Hemingway y los gatos: la compañía que no traiciona
Por Evelyn Marzoa
Ernest Hemingway nunca estuvo realmente solo. Aunque su vida estuvo marcada por viajes, guerras, amores turbulentos y noches de escritura frente al alcohol y la máquina de escribir, siempre hubo una presencia constante en sus días: los gatos.
En su casa de Key West, en Florida, los felinos se movían con la misma libertad con la que él buscaba vivir. Dormían sobre sus papeles, cazaban sombras entre las columnas blancas y lo observaban con esa mirada antigua que no pide explicaciones. Hemingway los llamaba “mis amigos silenciosos”. Decía que los prefería a muchas personas, porque un gato no pretende nada: simplemente es.

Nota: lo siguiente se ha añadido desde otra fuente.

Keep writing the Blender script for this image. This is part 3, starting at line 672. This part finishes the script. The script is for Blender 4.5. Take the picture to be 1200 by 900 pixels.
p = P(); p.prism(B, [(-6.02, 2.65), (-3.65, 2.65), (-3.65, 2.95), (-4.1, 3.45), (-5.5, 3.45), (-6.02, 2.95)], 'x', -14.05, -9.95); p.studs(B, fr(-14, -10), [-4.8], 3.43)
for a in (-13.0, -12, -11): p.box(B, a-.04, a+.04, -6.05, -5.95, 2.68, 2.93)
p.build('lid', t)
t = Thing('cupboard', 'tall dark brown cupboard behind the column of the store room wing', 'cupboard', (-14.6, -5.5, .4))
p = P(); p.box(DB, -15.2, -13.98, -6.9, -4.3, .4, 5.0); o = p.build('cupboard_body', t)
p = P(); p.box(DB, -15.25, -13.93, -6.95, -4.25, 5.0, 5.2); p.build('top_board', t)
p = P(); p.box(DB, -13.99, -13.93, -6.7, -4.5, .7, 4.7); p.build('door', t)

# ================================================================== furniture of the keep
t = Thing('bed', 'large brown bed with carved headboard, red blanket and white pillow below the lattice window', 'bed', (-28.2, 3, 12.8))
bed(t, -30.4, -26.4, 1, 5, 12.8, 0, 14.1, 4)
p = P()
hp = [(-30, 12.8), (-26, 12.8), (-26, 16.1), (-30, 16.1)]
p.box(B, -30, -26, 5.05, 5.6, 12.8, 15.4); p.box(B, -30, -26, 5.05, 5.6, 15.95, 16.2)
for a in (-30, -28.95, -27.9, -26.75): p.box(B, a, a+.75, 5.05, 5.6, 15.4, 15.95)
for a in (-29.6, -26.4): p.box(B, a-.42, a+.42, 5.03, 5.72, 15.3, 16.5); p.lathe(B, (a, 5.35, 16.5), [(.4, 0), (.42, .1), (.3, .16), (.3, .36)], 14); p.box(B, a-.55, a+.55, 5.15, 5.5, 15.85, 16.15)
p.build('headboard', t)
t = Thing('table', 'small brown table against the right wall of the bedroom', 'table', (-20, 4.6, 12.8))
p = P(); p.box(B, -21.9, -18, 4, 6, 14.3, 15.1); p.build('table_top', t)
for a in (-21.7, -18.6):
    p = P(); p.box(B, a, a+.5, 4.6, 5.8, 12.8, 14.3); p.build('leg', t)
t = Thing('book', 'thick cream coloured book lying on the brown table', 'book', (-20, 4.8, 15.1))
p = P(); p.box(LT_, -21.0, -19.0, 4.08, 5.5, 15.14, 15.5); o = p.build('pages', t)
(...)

El escritor veía en ellos una metáfora de la vida misma. Independientes, elegantes, impredecibles. “Un gato tiene absoluta honestidad”, escribió alguna vez. “Las personas pueden ocultar sus sentimientos, pero un gato no.” Quizás por eso lo acompañaban mientras escribía sus historias más duras, desde “Por quién doblan las campanas” hasta “El viejo y el mar”, en donde la soledad y la dignidad se entrelazan como en un animal que se lame las heridas sin pedir ayuda.
Su gato más famoso fue Snow White (nieve blanca), un obsequio de un capitán de barco, que tenía una mutación genética: seis dedos en cada pata. A Hemingway le fascinaba esa rareza, la veía como un signo de suerte.
Hoy, más de medio siglo después de su muerte, los descendientes de Snow White siguen viviendo en su casa convertida en museo, caminando con esa misma calma de quien sabe que pertenece al lugar.
Los visitantes los observan dormir sobre las camas antiguas o bajo la sombra del jardín, y no cuesta imaginar al viejo Ernest sentado cerca, un trago a medio terminar, el sol del Caribe cayendo sobre su barba, y un gato en su regazo. Ambos en silencio. Ambos entendiendo lo que no puede decirse.
Quizás, después de todo, los gatos fueron los únicos capaces de acompañar al hombre que escribió que “el mundo rompe a todos, y después, algunos son fuertes en los lugares rotos”.
Y tal vez fueron ellos, los felinos de seis dedos, quienes ayudaron a Hemingway a sostenerse en los suyos.